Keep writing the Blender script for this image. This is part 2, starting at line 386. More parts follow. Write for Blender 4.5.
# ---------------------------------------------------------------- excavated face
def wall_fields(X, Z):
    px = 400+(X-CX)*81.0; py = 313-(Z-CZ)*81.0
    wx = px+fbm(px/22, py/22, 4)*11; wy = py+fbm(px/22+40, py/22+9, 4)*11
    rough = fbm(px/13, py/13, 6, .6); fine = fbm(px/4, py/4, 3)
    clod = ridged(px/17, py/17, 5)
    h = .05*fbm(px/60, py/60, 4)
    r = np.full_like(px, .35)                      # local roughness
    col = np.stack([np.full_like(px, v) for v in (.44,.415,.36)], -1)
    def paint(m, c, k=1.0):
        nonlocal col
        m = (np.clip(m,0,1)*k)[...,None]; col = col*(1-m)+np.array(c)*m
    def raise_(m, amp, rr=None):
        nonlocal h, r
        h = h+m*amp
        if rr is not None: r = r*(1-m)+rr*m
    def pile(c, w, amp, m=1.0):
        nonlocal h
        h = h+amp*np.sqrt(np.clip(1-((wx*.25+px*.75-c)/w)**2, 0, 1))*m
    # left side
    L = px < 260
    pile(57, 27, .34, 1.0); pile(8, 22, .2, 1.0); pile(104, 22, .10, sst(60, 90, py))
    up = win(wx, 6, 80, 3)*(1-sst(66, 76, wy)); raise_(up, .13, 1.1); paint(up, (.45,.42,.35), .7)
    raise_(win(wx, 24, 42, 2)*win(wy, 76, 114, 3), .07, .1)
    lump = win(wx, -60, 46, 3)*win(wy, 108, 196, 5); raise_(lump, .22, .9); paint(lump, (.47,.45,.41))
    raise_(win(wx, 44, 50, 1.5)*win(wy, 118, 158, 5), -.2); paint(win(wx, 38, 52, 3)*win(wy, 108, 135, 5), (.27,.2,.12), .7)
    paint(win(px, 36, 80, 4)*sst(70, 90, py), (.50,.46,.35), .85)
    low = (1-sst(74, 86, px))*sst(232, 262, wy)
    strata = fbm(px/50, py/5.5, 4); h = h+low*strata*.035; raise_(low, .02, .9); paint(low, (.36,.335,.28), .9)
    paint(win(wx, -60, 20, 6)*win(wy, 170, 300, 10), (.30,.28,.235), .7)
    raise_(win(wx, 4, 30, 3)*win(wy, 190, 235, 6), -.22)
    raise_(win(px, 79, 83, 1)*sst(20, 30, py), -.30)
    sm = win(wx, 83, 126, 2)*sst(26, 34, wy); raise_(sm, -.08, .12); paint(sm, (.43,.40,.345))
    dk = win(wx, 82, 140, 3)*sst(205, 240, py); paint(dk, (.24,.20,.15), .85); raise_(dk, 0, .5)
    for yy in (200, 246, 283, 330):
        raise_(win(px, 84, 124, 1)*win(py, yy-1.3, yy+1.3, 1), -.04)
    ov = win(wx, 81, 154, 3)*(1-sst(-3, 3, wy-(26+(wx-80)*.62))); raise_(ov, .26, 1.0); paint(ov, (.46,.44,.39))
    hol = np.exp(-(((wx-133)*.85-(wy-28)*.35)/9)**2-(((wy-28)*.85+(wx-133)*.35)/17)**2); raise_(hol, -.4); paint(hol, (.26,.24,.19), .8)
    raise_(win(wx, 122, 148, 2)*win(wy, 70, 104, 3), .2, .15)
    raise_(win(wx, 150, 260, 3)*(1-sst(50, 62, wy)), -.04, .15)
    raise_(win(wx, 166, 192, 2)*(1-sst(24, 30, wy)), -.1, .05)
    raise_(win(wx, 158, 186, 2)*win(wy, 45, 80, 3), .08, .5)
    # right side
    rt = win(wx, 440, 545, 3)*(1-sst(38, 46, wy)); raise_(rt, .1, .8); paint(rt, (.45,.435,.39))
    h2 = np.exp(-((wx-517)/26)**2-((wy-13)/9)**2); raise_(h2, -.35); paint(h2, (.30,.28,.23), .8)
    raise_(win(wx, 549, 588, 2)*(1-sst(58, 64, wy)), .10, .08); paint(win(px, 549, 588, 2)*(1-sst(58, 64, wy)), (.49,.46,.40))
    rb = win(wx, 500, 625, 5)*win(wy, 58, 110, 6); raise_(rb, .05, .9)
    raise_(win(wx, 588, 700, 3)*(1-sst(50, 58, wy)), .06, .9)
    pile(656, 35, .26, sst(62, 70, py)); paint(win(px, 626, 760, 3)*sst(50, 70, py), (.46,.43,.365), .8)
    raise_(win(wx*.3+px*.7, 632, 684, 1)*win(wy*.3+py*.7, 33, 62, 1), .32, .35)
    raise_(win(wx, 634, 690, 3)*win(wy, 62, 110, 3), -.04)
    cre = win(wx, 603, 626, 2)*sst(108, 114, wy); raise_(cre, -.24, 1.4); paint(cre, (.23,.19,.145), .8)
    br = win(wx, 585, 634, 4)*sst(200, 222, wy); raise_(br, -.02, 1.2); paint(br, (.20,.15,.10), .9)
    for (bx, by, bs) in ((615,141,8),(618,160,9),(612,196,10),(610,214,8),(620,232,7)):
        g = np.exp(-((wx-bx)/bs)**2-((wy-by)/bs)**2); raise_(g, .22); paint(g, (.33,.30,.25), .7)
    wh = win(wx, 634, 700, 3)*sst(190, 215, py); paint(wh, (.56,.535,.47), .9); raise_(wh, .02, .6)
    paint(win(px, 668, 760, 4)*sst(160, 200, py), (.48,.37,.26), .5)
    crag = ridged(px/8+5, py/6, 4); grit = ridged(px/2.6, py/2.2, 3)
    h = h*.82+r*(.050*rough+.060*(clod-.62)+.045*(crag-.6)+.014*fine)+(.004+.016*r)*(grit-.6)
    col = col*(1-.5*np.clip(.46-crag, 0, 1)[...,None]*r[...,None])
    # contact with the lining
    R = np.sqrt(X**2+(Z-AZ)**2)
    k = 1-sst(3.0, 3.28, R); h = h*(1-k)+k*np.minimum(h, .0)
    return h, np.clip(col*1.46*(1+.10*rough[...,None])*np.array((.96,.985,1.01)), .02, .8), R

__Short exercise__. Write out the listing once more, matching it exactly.

__Final answer__.
Keep writing the Blender script for this image. This is part 2, starting at line 386. More parts follow. Write for Blender 4.5.
# ---------------------------------------------------------------- excavated face
def wall_fields(X, Z):
    px = 400+(X-CX)*81.0; py = 313-(Z-CZ)*81.0
    wx = px+fbm(px/22, py/22, 4)*11; wy = py+fbm(px/22+40, py/22+9, 4)*11
    rough = fbm(px/13, py/13, 6, .6); fine = fbm(px/4, py/4, 3)
    clod = ridged(px/17, py/17, 5)
    h = .05*fbm(px/60, py/60, 4)
    r = np.full_like(px, .35)                      # local roughness
    col = np.stack([np.full_like(px, v) for v in (.44,.415,.36)], -1)
    def paint(m, c, k=1.0):
        nonlocal col
        m = (np.clip(m,0,1)*k)[...,None]; col = col*(1-m)+np.array(c)*m
    def raise_(m, amp, rr=None):
        nonlocal h, r
        h = h+m*amp
        if rr is not None: r = r*(1-m)+rr*m
    def pile(c, w, amp, m=1.0):
        nonlocal h
        h = h+amp*np.sqrt(np.clip(1-((wx*.25+px*.75-c)/w)**2, 0, 1))*m
    # left side
    L = px < 260
    pile(57, 27, .34, 1.0); pile(8, 22, .2, 1.0); pile(104, 22, .10, sst(60, 90, py))
    up = win(wx, 6, 80, 3)*(1-sst(66, 76, wy)); raise_(up, .13, 1.1); paint(up, (.45,.42,.35), .7)
    raise_(win(wx, 24, 42, 2)*win(wy, 76, 114, 3), .07, .1)
    lump = win(wx, -60, 46, 3)*win(wy, 108, 196, 5); raise_(lump, .22, .9); paint(lump, (.47,.45,.41))
    raise_(win(wx, 44, 50, 1.5)*win(wy, 118, 158, 5), -.2); paint(win(wx, 38, 52, 3)*win(wy, 108, 135, 5), (.27,.2,.12), .7)
    paint(win(px, 36, 80, 4)*sst(70, 90, py), (.50,.46,.35), .85)
    low = (1-sst(74, 86, px))*sst(232, 262, wy)
    strata = fbm(px/50, py/5.5, 4); h = h+low*strata*.035; raise_(low, .02, .9); paint(low, (.36,.335,.28), .9)
    paint(win(wx, -60, 20, 6)*win(wy, 170, 300, 10), (.30,.28,.235), .7)
    raise_(win(wx, 4, 30, 3)*win(wy, 190, 235, 6), -.22)
    raise_(win(px, 79, 83, 1)*sst(20, 30, py), -.30)
    sm = win(wx, 83, 126, 2)*sst(26, 34, wy); raise_(sm, -.08, .12); paint(sm, (.43,.40,.345))
    dk = win(wx, 82, 140, 3)*sst(205, 240, py); paint(dk, (.24,.20,.15), .85); raise_(dk, 0, .5)
    for yy in (200, 246, 283, 330):
        raise_(win(px, 84, 124, 1)*win(py, yy-1.3, yy+1.3, 1), -.04)
    ov = win(wx, 81, 154, 3)*(1-sst(-3, 3, wy-(26+(wx-80)*.62))); raise_(ov, .26, 1.0); paint(ov, (.46,.44,.39))
    hol = np.exp(-(((wx-133)*.85-(wy-28)*.35)/9)**2-(((wy-28)*.85+(wx-133)*.35)/17)**2); raise_(hol, -.4); paint(hol, (.26,.24,.19), .8)
    raise_(win(wx, 122, 148, 2)*win(wy, 70, 104, 3), .2, .15)
    raise_(win(wx, 150, 260, 3)*(1-sst(50, 62, wy)), -.04, .15)
    raise_(win(wx, 166, 192, 2)*(1-sst(24, 30, wy)), -.1, .05)
    raise_(win(wx, 158, 186, 2)*win(wy, 45, 80, 3), .08, .5)
    # right side
    rt = win(wx, 440, 545, 3)*(1-sst(38, 46, wy)); raise_(rt, .1, .8); paint(rt, (.45,.435,.39))
    h2 = np.exp(-((wx-517)/26)**2-((wy-13)/9)**2); raise_(h2, -.35); paint(h2, (.30,.28,.23), .8)
    raise_(win(wx, 549, 588, 2)*(1-sst(58, 64, wy)), .10, .08); paint(win(px, 549, 588, 2)*(1-sst(58, 64, wy)), (.49,.46,.40))
    rb = win(wx, 500, 625, 5)*win(wy, 58, 110, 6); raise_(rb, .05, .9)
    raise_(win(wx, 588, 700, 3)*(1-sst(50, 58, wy)), .06, .9)
    pile(656, 35, .26, sst(62, 70, py)); paint(win(px, 626, 760, 3)*sst(50, 70, py), (.46,.43,.365), .8)
    raise_(win(wx*.3+px*.7, 632, 684, 1)*win(wy*.3+py*.7, 33, 62, 1), .32, .35)
    raise_(win(wx, 634, 690, 3)*win(wy, 62, 110, 3), -.04)
    cre = win(wx, 603, 626, 2)*sst(108, 114, wy); raise_(cre, -.24, 1.4); paint(cre, (.23,.19,.145), .8)
    br = win(wx, 585, 634, 4)*sst(200, 222, wy); raise_(br, -.02, 1.2); paint(br, (.20,.15,.10), .9)
    for (bx, by, bs) in ((615,141,8),(618,160,9),(612,196,10),(610,214,8),(620,232,7)):
        g = np.exp(-((wx-bx)/bs)**2-((wy-by)/bs)**2); raise_(g, .22); paint(g, (.33,.30,.25), .7)
    wh = win(wx, 634, 700, 3)*sst(190, 215, py); paint(wh, (.56,.535,.47), .9); raise_(wh, .02, .6)
    paint(win(px, 668, 760, 4)*sst(160, 200, py), (.48,.37,.26), .5)
    crag = ridged(px/8+5, py/6, 4); grit = ridged(px/2.6, py/2.2, 3)
    h = h*.82+r*(.050*rough+.060*(clod-.62)+.045*(crag-.6)+.014*fine)+(.004+.016*r)*(grit-.6)
    col = col*(1-.5*np.clip(.46-crag, 0, 1)[...,None]*r[...,None])
    # contact with the lining
    R = np.sqrt(X**2+(Z-AZ)**2)
    k = 1-sst(3.0, 3.28, R); h = h*(1-k)+k*np.minimum(h, .0)
    return h, np.clip(col*1.46*(1+.10*rough[...,None])*np.array((.96,.985,1.01)), .02, .8), R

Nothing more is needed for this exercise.